RE: Favorite IDE for java coding 01-03-2017, 02:58 AM
#31
(01-02-2017, 07:59 PM)God Wrote:(01-02-2017, 05:31 PM)insidious Wrote:I might give another a shot. Do any other IDE's share a debugging feature similar to Eclipse? I've never had to debug outside of Eclipse so not sure how other IDE's implement it, if not the exact same.(12-30-2016, 12:14 PM)sudara Wrote: Never liked netbeans. Fan of eclipse though I mostly use jetbrains IDEs
(12-31-2016, 02:03 PM)Darksider Wrote: I am using intellij because i in code java and android too. And Android SDK use this so..
Exactly this! If i have to use an IDE, I opt for Jetbrains if it's anything other than web development. I personally prefer Atom for Web Development, however. I used Eclipse until it started eating up all my RAM and freezing xorg on some larger projects, at which point i found IntelliJ and fell in love with it. I never understood how I could have ever used a piece of shit like Eclipse.

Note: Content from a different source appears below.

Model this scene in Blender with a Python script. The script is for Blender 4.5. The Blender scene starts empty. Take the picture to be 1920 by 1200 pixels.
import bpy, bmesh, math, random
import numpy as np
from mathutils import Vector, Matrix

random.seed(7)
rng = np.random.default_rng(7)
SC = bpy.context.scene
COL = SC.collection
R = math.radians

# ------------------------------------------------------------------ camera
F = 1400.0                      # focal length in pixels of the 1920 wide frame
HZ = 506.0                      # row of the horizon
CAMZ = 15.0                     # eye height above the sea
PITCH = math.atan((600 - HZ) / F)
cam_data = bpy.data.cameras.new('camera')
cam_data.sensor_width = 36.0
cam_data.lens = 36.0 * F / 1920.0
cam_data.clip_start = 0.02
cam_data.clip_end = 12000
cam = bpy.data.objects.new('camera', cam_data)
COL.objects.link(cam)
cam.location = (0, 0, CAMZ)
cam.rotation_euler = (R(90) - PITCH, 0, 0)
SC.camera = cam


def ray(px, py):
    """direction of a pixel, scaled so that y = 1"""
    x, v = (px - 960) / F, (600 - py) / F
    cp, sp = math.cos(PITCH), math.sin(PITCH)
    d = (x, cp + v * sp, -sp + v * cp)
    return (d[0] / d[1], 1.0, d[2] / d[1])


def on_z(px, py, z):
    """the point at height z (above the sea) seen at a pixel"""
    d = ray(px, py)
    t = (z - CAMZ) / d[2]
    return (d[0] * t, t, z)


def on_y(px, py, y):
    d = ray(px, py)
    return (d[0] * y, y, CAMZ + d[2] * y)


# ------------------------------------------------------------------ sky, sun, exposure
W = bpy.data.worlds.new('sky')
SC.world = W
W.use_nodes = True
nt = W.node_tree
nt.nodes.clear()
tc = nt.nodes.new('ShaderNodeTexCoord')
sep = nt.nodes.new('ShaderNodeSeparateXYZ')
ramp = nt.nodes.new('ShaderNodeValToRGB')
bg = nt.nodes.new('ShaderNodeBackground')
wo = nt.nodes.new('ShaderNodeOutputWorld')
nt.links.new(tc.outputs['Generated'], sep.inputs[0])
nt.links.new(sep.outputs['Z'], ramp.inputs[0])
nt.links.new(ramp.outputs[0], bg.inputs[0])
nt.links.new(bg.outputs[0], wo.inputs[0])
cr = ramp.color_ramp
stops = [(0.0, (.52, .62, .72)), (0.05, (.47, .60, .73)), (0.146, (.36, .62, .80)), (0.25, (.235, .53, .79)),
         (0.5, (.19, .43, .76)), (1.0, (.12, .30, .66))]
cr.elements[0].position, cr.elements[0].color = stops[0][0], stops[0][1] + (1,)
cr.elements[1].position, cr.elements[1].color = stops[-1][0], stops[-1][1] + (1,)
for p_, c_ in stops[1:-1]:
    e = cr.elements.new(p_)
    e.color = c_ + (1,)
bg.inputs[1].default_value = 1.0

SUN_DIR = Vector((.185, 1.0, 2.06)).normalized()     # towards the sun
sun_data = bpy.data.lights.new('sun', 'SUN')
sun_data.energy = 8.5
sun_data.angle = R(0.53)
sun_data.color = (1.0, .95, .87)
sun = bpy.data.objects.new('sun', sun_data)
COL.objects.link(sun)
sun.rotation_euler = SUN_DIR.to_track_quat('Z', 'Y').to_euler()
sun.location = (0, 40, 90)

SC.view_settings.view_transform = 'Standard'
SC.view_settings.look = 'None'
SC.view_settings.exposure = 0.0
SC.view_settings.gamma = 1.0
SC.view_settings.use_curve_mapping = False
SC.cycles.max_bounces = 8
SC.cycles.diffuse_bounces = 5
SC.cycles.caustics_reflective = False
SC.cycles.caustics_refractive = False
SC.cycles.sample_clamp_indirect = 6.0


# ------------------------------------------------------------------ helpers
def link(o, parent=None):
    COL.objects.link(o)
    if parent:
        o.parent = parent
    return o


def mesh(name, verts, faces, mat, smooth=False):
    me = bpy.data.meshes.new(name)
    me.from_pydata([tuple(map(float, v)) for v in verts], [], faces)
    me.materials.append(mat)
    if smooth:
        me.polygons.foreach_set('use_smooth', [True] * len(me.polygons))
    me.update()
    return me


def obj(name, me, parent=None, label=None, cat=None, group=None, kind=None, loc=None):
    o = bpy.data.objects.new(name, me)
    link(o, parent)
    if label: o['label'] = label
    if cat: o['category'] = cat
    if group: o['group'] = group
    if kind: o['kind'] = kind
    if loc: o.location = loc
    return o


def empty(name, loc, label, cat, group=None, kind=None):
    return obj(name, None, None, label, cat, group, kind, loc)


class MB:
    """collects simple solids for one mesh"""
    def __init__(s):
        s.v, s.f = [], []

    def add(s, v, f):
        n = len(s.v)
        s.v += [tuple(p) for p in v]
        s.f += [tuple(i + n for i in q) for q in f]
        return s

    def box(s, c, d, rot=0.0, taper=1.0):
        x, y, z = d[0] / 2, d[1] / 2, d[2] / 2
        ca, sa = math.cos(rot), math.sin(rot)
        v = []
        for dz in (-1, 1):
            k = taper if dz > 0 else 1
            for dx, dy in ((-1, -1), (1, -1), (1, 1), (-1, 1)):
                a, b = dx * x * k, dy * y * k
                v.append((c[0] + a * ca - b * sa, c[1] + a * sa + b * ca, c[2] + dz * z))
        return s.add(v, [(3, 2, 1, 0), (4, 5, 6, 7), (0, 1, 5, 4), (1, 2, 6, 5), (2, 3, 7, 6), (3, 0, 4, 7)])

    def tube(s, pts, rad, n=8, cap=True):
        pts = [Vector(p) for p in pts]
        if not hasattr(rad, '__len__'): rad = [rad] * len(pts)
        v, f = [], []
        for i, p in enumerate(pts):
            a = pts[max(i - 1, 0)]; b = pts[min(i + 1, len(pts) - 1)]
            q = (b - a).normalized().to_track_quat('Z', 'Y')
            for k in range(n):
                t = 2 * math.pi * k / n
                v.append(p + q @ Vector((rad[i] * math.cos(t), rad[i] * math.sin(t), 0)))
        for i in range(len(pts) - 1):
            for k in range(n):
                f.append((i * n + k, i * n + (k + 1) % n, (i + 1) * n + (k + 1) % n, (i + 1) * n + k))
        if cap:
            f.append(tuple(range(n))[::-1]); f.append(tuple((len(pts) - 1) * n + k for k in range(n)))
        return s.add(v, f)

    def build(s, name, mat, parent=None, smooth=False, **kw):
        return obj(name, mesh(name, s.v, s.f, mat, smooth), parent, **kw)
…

Although, I mostly find myself using VIM. I only use IDE's if i'm contributing to some large Open Source projects (even then I can't live without a vim-keybinds plugin), or need advanced functionality like refactoring or something i'm too lazy to write a script for that's already included in an IDE. I prefer the debugging functions on large projects that IDE's provide with C-like languages, and the awesome thing with Jetbrains is that it connects right into GDB for C/C++ so I don't have to re-learn any debugging programs, but the IDE also provides extra debugging functionality (like interactively stepping through the code, which can be a HUGE help if I need to see the "big picture" on a large project and how the codebase is coming together).
Vim is love and life though.
If anyone still uses Eclipse I pity them, seriously try something else. Their are so many better IDE's out nowadays and Eclipse is still living off the days where there were only like 2/3 IDE's out and Eclipse was the best out of them.
it's quite similar really. Definitely the same concept, the keys for step-in step-out may be different (I don't remember). If you're using C/C++ gdb is a seperate window so you don't even have to worry about that unless you want to learn it
but for Java as this thread is, definitely pretty much the same
(This post was last modified: 01-03-2017, 02:59 AM by insidious.)